Stuffing your feelings isn't a strength. It's keeping you from being your truest self, and that's a tragedy.
I grew up in a family where emotions were about as welcome as a skunk at a garden party. We didn’t talk about them, we didn’t express them, and if you had a big feeling you stuffed it down and hoped it would disappear.
I used to think swallowing my feelings was the polite, “grown-up” thing to do. Looking back now, I can see how tragic that was. I swallowed my feelings instead of expressing them. It took me decades to understand that stuffing emotions doesn’t make them vanish; it just makes you quietly miserable and leaves everyone else confused about what’s really going on.
The truth is, stuffing emotions is not an act of strength. It’s the antithesis of self-compassion.
When we shove our feelings down instead of expressing them, we’re basically saying to ourselves, “I don’t matter enough to be heard.”
That mindset oozes into everything, as tension in your shoulders, snapping at someone who doesn’t deserve it, or that brittle, tight smile that fools no one.
Recently, I saw this play out at a dinner party. The hostess had prepared an incredible meal, clearly made with love, and one guest just had to criticize it. We could all see the flash of hurt on her face, but she swallowed it down, pasted on a smile, and carried on as though nothing was wrong. My heart sank because I recognized that feeling so well.
A moment later, I slipped into the kitchen, hugged her, and told her how amazing she was and how much we all appreciated her. She burst into tears and hugged me back hard. I think it helped to just have someone acknowledge how much effort she’d poured into that night. It reminded me how much pain is hidden under those forced smiles and how badly we all need compassion, both from others and ourselves.
Stuffing Feelings Hurts Everyone
It disconnects you from yourself. (If you can’t admit what you’re feeling, how can anyone else truly understand you?)
It creates pressure, like shaking a soda can.
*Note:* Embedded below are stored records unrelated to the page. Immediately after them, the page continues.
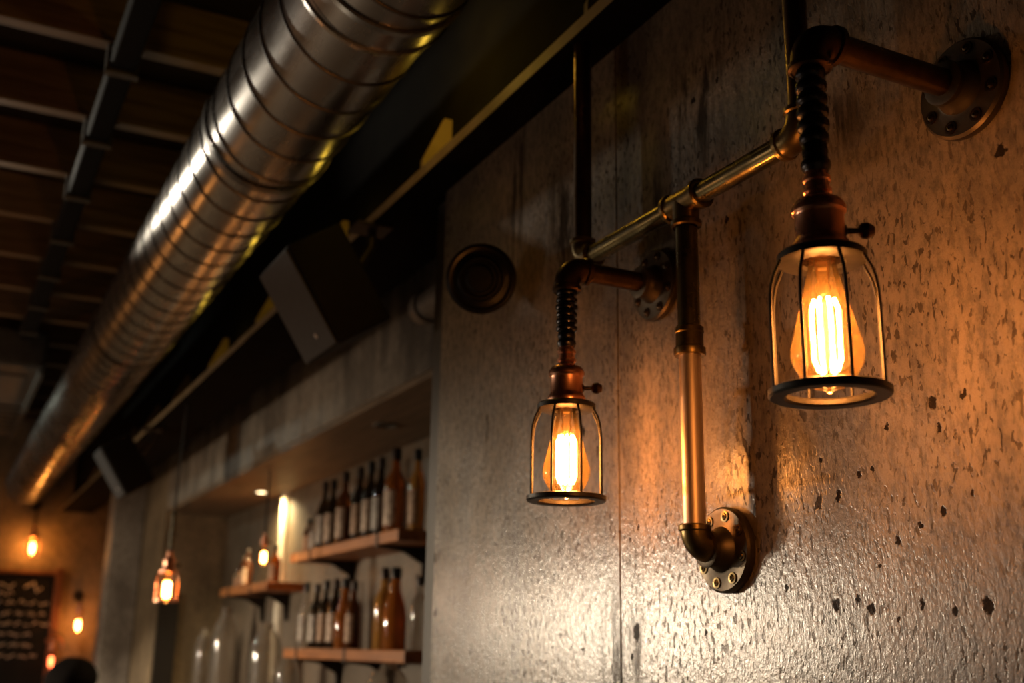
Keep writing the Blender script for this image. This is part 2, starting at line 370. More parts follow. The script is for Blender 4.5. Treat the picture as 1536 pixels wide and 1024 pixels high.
# ceiling unit on the left
a = thing('air_conditioner', (.02, 6.9, 1.30), 'grey ceiling air conditioner hanging left of the far end of the duct', 'air conditioner')
MB().box((-.45, 5.85, 1.31), (.372, 8.05, 1.5)).build('casing', 'ac', a, loc=(-.03, 6.9, 1.4), bevel=.02)
MB().box((-.40, 6.05, 1.300), (.30, 6.75, 1.3095)).build('intake_panel', 'ac', a, loc=(-.05, 6.4, 1.305), bevel=.004)
g = MB()
for i in range(6): g.box((-.40, 6.9+i*.15, 1.294), (.335, 6.93+i*.15, 1.3095))
g.build('louvre', 'clip', a, loc=(-.05, 7.3, 1.3))
MB().box((.345, 5.9, 1.292), (.371, 8.04, 1.3095)).build('edge_strip', 'clip', a, loc=(.358, 6.9, 1.3), bevel=.003)

# ------------------------------------------------------------------ pipe fittings
PR = .0145
def collar(mb, p, ax, r=.0208, w_=.0045):
    return mb.lathe([(r-.0025, -w_), (r, -w_*.6), (r, w_*.6), (r-.0025, w_)], p, ax, 32)
def elbow(c, a, b, r=.024, rad=.0182, ext=.010):
    c, a, b = Vector(c), Vector(a), Vector(b); mb = MB()
    pts = [c+a*(r+ext)]+arc(c, a, b, r)+[c+b*(r+ext)]
    mb.tube(pts, rad, 32, caps=False)
    collar(mb, c+a*(r+ext-.003), a); collar(mb, c+b*(r+ext-.003), b)
    for d in (a, b): mb.lathe([(rad+.001, 0), (PR-.001, .0012)], c+d*(r+ext), d, 32)
    return mb
def flange(parent, c, fm='flange', sm='screw', rot=0.):
    """round wall flange, face looking to -X, plate against the wall at c.x"""
    c = Vector(c); ax = Vector((-1, 0, 0)); mb = MB()
    R = .0545
    mb.lathe([(.001, .0005), (R-.001, .0005), (R, .003), (R, .0095), (R-.003, .0125), (.031, .0128), (.029, .0135), (.0265, .019), (.0225, .024), (.0215, .030), (.0235, .0305), (.0240, .037), (.0215, .038), (PR-.001, .0385)], c, ax, 56)
    fl = mb.build('wall_flange', fm, parent, loc=c)
    for i in range(8):
        t = 2*PI*i/8+rot+.25
        p = c+ax*.0126+Vector((0, math.cos(t), math.sin(t)))*.0425
        s = MB(); s.lathe([(.0072, 0), (.0070, .0016), (.0048, .0018), (.0040, .0006)], p, ax, 20); s.lathe([(.0046, .0006), (.0036, .0028), (.0018, .0034), (.0014, .0018), (.0001, .0018)], p, ax, 14)
        s.build('screw', sm, fl, loc=p)
    return fl

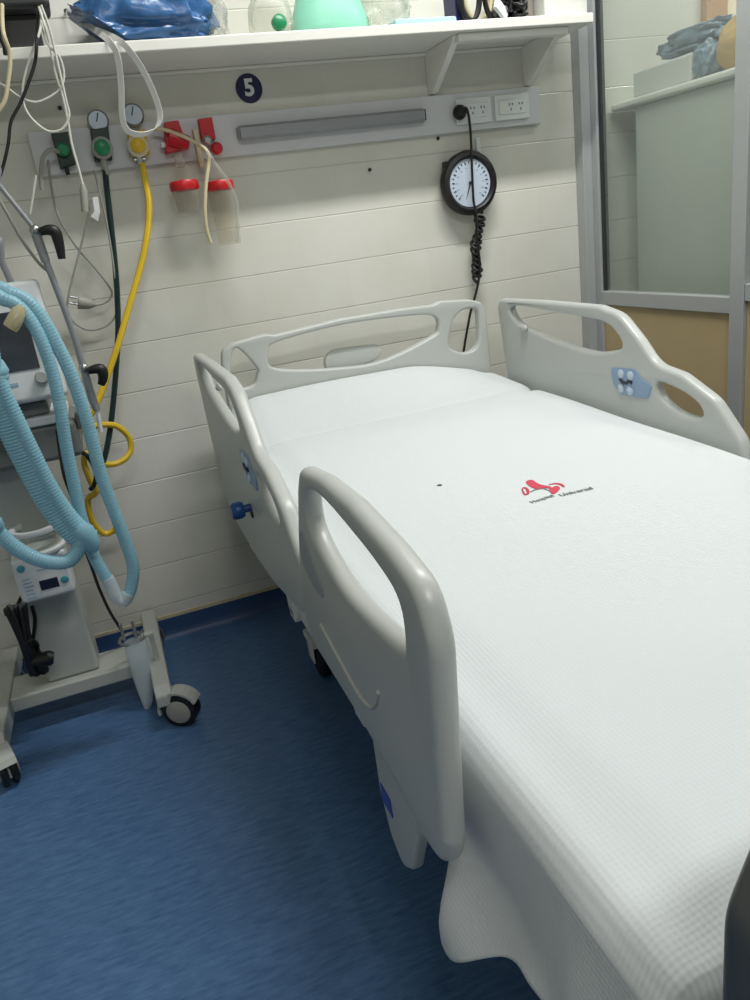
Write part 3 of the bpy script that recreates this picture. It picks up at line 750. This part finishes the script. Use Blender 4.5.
q = cbx(734, 40, xc + .02); B().ball((xc + .022, q.y, q.z), (.014, .016, .014), 3).build('dark_opening', 'black', tbg)

# ------------------------------------------------------------------ things on the shelf
YS = -.13
def sx(u, Y=YS, v=20): return P(u, v, Y=Y).x
fix(lump('linen_bag', 'bluebag', (sx(73), -.235, ST), (sx(212), -.03, ST + .165), 1, .20, 3.3, top=.70, pw=.66, lift=(.10, .13)), 'blue plastic bag of folded linen on the left of the shelf', 'bag')
fix(lump('clear_bag', 'clearp', (sx(200), -.20, ST), (sx(226), -.05, ST + .15), 2, .25, 2.2, top=.3), 'crumpled clear plastic bag beside the blue bag on the shelf', 'bag')
om = thing('oxygen_mask', 'clear oxygen mask with a green connector lying on the shelf', 'mask', (sx(272), -.15, ST))
c = Vector((sx(270), -.15, ST + .062))
mo = B()
mo.lathe((c.x, c.y + .02, ST + .064), (0, -1, .15), [(.060, 0), (.064, .006), (.056, .02), (.044, .045), (.026, .065), (.012, .07)], 32).build('mask_shell', 'clearp', om)
B().lathe((sx(270), -.205, ST + .028), (.1, -1, .1), [(.016, 0), (.020, .003), (.020, .02), (.011, .026)], 20).build('connector', 'green', om)
B().tube([(c.x - .055, -.13, ST + .006), (c.x - .062, -.15, ST + .05), (c.x - .04, -.16, ST + .11), (c.x + .01, -.16, ST + .13), (c.x + .05, -.15, ST + .09), (c.x + .06, -.14, ST + .01)], .007, 10).build('rim', 'clearp', om)
rs = thing('resuscitator_bag', 'green silicone resuscitator bag lying on the shelf', 'resuscitator', (sx(330), -.14, ST))
xa, xb = sx(289), sx(367)
xm, hw = (xa + xb) / 2, (xb - xa) / 2
rb = B().lathe((xm, 0, ST), (0, 0, 1), [(.90, 0), (.98, .008), (1.0, .022), (.95, .05), (.84, .085), (.74, .12), (.66, .15), (.50, .175), (.25, .188)], 48)
for v in rb.bm.verts: v.co = Vector((xm + (v.co.x - xm) * hw, -.14 + v.co.y * .075, v.co.z))
rb.build('bag', 'amb', rs)
B().lathe((xa - .030, -.14, ST + .030), (1, 0, .1), [(.020, 0), (.023, .004), (.023, .018), (.018, .022), (.018, .045)], 24).build('valve', 'clearp', rs)
fix(lump('reservoir_bag', 'clearp', (sx(362), -.22, ST), (sx(404), -.06, ST + .15), 4, .22, 2.4, top=.9), 'crumpled clear reservoir bag right of the green resuscitator on the shelf', 'bag')
fix(B().box((sx(380), -.235, ST), (sx(441), -.08, ST + .018), (0, 0, .03)).build('wrapped_pad', 'lblue', None, bevel=.006), 'flat pale blue wrapped pad lying on the shelf', 'pad')
fix(B().box((sx(446), -.20, ST), (sx(455), -.12, ST + .14), None).build('navy_box', 'navy', None, bevel=.003), 'narrow navy box standing on the shelf', 'box')
def coil(cx, cz, rx, rz, n, y, r, m, name, lab, cat, ph=0):
    pts = []
    for k in range(n * 12 + 1):
        an = 2 * math.pi * k / 12 + ph
        pts.append((cx + math.cos(an) * rx * (1 - .06 * (k % 7) / 7), y + .008 * math.sin(an * .37), max(ST + r, cz + math.sin(an) * rz)))
    return fix(B().tube(pts, r, 8, 3).build(name, m), lab, cat)
coil(sx(458), ST + .085, .035, .08, 2, -.215, .0055, 'black', 'black_cable', 'black coiled cable standing up beside the navy box', 'cable')
coil(sx(470), ST + .08, .045, .075, 3, -.185, .0065, 'cream', 'cream_tubing', 'cream coiled tubing beside the black cable on the shelf', 'tubing', .6)
coil(sx(481), ST + .075, .030, .07, 2, -.215, .005, 'black', 'black_cable', 'second black coiled cable, right of the cream tubing', 'cable', 1.1)
fix(B().box((sx(476), -.242, ST), (sx(492), -.232, ST + .052), (-.5, .75, .2)).build('white_card', 'whitep', None, bevel=.002), 'small white card leaning on the shelf edge between the black items', 'card')
fix(lump('black_strap_bundle', 'black', (sx(489), -.24, ST), (sx(512), -.12, ST + .062), 6, .35, 3.0), 'crumpled black strap bundle on the shelf', 'strap')
coil(sx(499), ST + .09, .030, .085, 2, -.17, .006, 'cream', 'cream_tubing', 'second cream tubing coil, behind the black strap bundle', 'tubing', .2)
fix(B().box((sx(504), -.16, ST), (sx(529), -.04, ST + .13)).build('grey_box', 'greybox', None, bevel=.004), 'grey box on the shelf beside the white box', 'box')
fix(B().box((sx(533), -.20, ST), (sx(575), -.03, ST + .15)).build('white_box', 'carton', None, bevel=.004), 'white box at the right end of the shelf', 'box')
# nails
for (u, v), lab in (((66, 12), 'nail above the shelf holding the white elastic strap'), ((369, 170), 'small dark nail in the tiles below the aluminium bar')):
    q = P(u, v, Y=-.003); fix(B().lathe((q.x, -.0003, q.z), (0, -1, 0), [(.0025, 0), (.0025, .012), (.006, .0125), (.005, .0145)], 12).build('nail', 'dark'), lab, 'nail')
# white elastic strap over the shelf edge
st = [P(66, 11, Y=-.012), P(80, 20, Y=-.08), P(98, 32, Y=-.20), P(108, 40, Y=-.262), P(117, 55, Y=-.266), P(121, 85, Y=-.24), P(122, 115, Y=-.22), P(127, 130, Y=-.21), P(140, 134.5, Y=-.21), P(153, 130, Y=-.21), P(160, 119, Y=-.215), P(157, 102, Y=-.225), P(147, 78, Y=-.245), P(133, 55, Y=-.264), P(121, 42, Y=-.262), P(108, 35, Y=-.22), P(95, 30, Y=-.19)]
fix(B().band(st, (.8, -.6, .5), .016, .0022).build('elastic_strap', 'strap'), 'white elastic strap looped over the shelf edge above the gas outlets', 'strap')

# ------------------------------------------------------------------ monitor top left and hanging leads
mo_ = thing('patient_monitor', 'dark patient monitor with its bottom edge above the left of the shelf', 'monitor', (-.03, -.22, 1.87))
x0, x1 = P(-25, 8, Y=-.26).x, P(51, 8, Y=-.26).x
zb = P(25, 8, Y=-.26).z
B().box((x0, -.26, zb), (x1, -.14, zb + .22)).build('body', 'dark', mo_, bevel=.014)
B().box((x0 + .02, -.2625, zb + .03), (x1 - .02, -.2602, zb + .20)).build('screen', 'screen', mo_)
B().box(((x0 + x1) / 2 - .03, -.1405, zb + .06), ((x0 + x1) / 2 + .03, -.0005, zb + .14)).build('wall_arm', 'dark', mo_, bevel=.004)
B().box(((x0 + x1) / 2 - .05, -.21, ST), ((x0 + x1) / 2 + .05, -.16, zb + .0002)).build('foot', 'dark', mo_, bevel=.004)
def lead(px, Y, r, m, name, lab, cat, end=None, ys=None, top=False):
    pts = [P(u, v, Y=(Y if ys is None else ys[i])) for i, (u, v) in enumerate(px)]
    if top: pts[0] = P(px[0][0], px[0][1] - 6, Y=-.22)
    if end is not None: pts += end
    o = B().tube(pts, r, 8, 8).build(name, m)
    return fix(o, lab, cat)
lead([(37, 2), (46, 40), (60, 58), (64, 78), (57, 92), (37, 102), (20, 97), (6, 87), (-6, 80)], -.30, .0028, 'corw', 'sensor_lead', 'white sensor lead hanging in a shallow loop below the monitor', 'lead', top=True)
lead_b = lead([(36, 4), (43, 20), (50, 45), (55, 72), (63, 98), (68, 122), (72, 145), (79, 170), (83, 186)], -.29, .0032, 'corw', 'sensor_lead', 'white sensor lead running down past the first green outlet', 'lead', top=True)
lead([(42, 8), (40, 30), (30, 58), (23, 85), (24, 105), (33, 120), (48, 131), (62, 129), (69, 116), (66, 100), (57, 60), (50, 30), (41, 5)], -.31, .0030, 'corw', 'sensor_lead', 'white sensor lead hanging in a deep loop over the panel corner', 'lead', top=True)
lead([(40, 10), (37, 40), (35, 62), (28, 84), (20, 104), (11, 122), (8, 145), (2, 170), (-6, 190)], -.32, .0042, 'black', 'monitor_cable', 'black cable hanging from the monitor along the left edge', 'cable', top=True)
lead([(2, 0), (3, 30), (10, 55), (8, 82), (4, 102), (-8, 118)], -.33, .0050, 'cream', 'yellowish_tube', 'yellowish tube hanging at the upper left edge of the photo', 'tube', top=True)
lead([(-4, 30), (4, 45), (6, 55)], -.31, .006, 'black', 'black_clip', 'short black clip hanging at the upper left edge beside the yellowish tube', 'clip')
lead([(36, 175), (33, 195), (30, 214)], -.12, .0035, 'corw', 'thin_tube', 'short pale tube between the panel and the support arm lever', 'tube')
lead([(60, 152), (50, 150), (43, 158), (41, 175), (42, 190)], -.085, .0060, 'cord', 'grey_hose', 'grey hose bending left out of the first green outlet', 'hose', ys=[-.06, -.09, -.09, -.09, -.09])
pl = thing('grey_plug_cord', 'grey cord with a two pin plug hanging in a loop on the tiles', 'cord', P(90, 305, Y=-.06))
B().tube([P(48, 160, Y=-.045), P(51, 185, Y=-.045), P(58, 215, Y=-.05), P(75, 245, Y=-.05), P(95, 268, Y=-.05), P(110, 288, Y=-.05), P(111, 297, Y=-.05), P(104, 303, Y=-.055), P(96, 305, Y=-.06)], .0033, 8, 8).build('cable', 'cord', pl)
p0, p1 = P(96, 305, Y=-.06), P(78, 302, Y=-.06); ax = (p1 - p0)
pg = B().rings([p0, p0.lerp(p1, .25), p0.lerp(p1, .4), p0.lerp(p1, .95), p1], [.004, .012, .016, .020, .018], 16).build('plug', 'cord', pl)
for dz in (.012, -.008):
    B().cyl(p1 + Vector((0, 0, dz)), p1 + ax.normalized() * .024 + Vector((0, 0, dz)), .003).build('pin', 'steel', pg)
lead([(91, 200), (88, 216), (80, 250), (69, 293), (68, 312), (76, 324), (90, 330), (106, 326), (116, 314), (117, 295), (112, 255), (106, 220), (99, 190), (94, 170)], -.075, .0030, 'cord', 'grey_cable', 'thin grey cable hanging in a long narrow loop beside the green hose', 'cable')
cn = thing('cable_connector', 'white cable connector hanging between the sensor lead and the green hose', 'connector', P(95, 205, Y=-.09))
B().prism([P(u, v, Y=-.09) for u, v in ((92, 198), (98, 197), (100, 212), (98, 222), (90, 217), (94, 212))], (0, -.014, 0)).build('shell', 'whitep', cn, bevel=.002)
B().rings([P(82.5, 184, Y=-.29), P(83.5, 190, Y=-.29), P(85, 212, Y=-.29)], [.005, .010, .009], 14).build('coupling', 'cord', lead_b)
# hoses from the outlets
lead([(105, 170), (107, 190), (111, 225), (116, 275), (118, 320), (117, 355), (114, 395), (110, 430), (105, 456), (98, 475)], -.05, .0085, 'hoseg', 'green_hose', 'dark green hose dropping from the green regulator down the tiles', 'hose',
     ys=[-.05, -.055, -.06, -.07, -.08, -.10, -.12, -.15, -.18, -.20])
yl = [(142, 163), (145, 180), (149, 205), (147, 235), (141, 265), (131, 300), (118, 345), (106, 380), (96, 405), (84, 424), (74, 434), (84, 429), (100, 425), (116, 426), (128, 436), (131, 448), (126, 458), (114, 464), (100, 463), (88, 453), (84, 462), (90, 480), (96, 492), (88, 500), (92, 520), (103, 533), (113, 531), (119, 522)]
ys = [-.055, -.06, -.07, -.09, -.10, -.12, -.15, -.17, -.19, -.20, -.20, -.19, -.17, -.16, -.15, -.15, -.16, -.17, -.19, -.21, -.20, -.19, -.18, -.17, -.16, -.15, -.15, -.16]
lead(yl, -.1, .0092, 'hosey', 'yellow_hose', 'yellow hose from the yellow regulator looping beside the ventilator', 'hose', ys=ys)
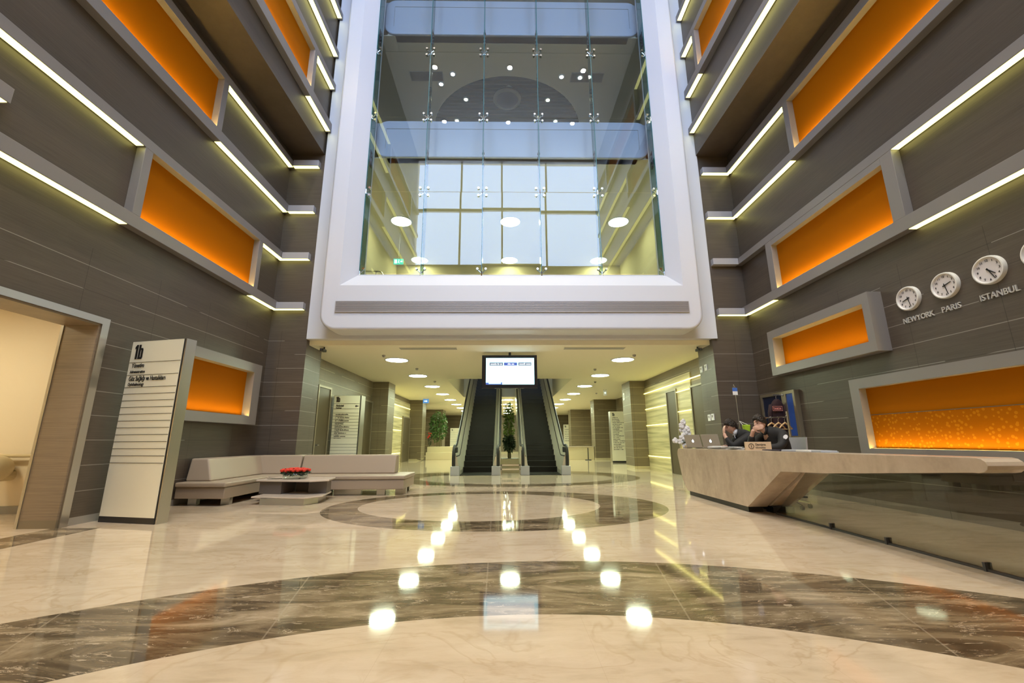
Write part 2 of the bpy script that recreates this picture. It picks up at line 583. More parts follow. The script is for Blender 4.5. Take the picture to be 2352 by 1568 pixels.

Eventually, you’re gonna pop, probably at the worst possible moment.
It deprives our relationships of honesty and trust.
It creates a sense of distance and maybe a loss of trust. People realize pretty quickly they don’t know what you’re really thinking
Micro Practices to Stop Stuffing
The “What’s Up, Me?” Check-In
Pause for 10 seconds. Ask yourself, “What am I feeling right now?” (Hint: “Fine” is not a real emotion.) Naming your feelings, annoyed, nervous, sad, frustrated, takes away some of their power and makes them easier to deal with.
The Pause Button
Before reacting or fake-smiling through it take a single slow breath. It’s like pressing pause on your brain’s “pretend everything’s OK” response. You can even say, “Give me a second to think about that,” and return when you’re ready to respond mindfully.
The Mini Truth Bomb
Practice expressing your feelings in small, non-dramatic ways. For example: “Ouch Dave, thanks dude.” You don’t have to blow up, just open a crack to show the reality of the moment. That’s how real connections start.
Be the Person Who Notices
Sometimes, a small act of compassion can shift everything. That quiet hug in the kitchen? It wasn’t just for her, it was for me, too. It reminded me how healing it is when someone sees you, really sees you, and says, “I appreciate you.”
You can be that person for someone else. Pause, notice when someone’s smile looks a little too tight, and take a moment to acknowledge them. It could mean more than you realize.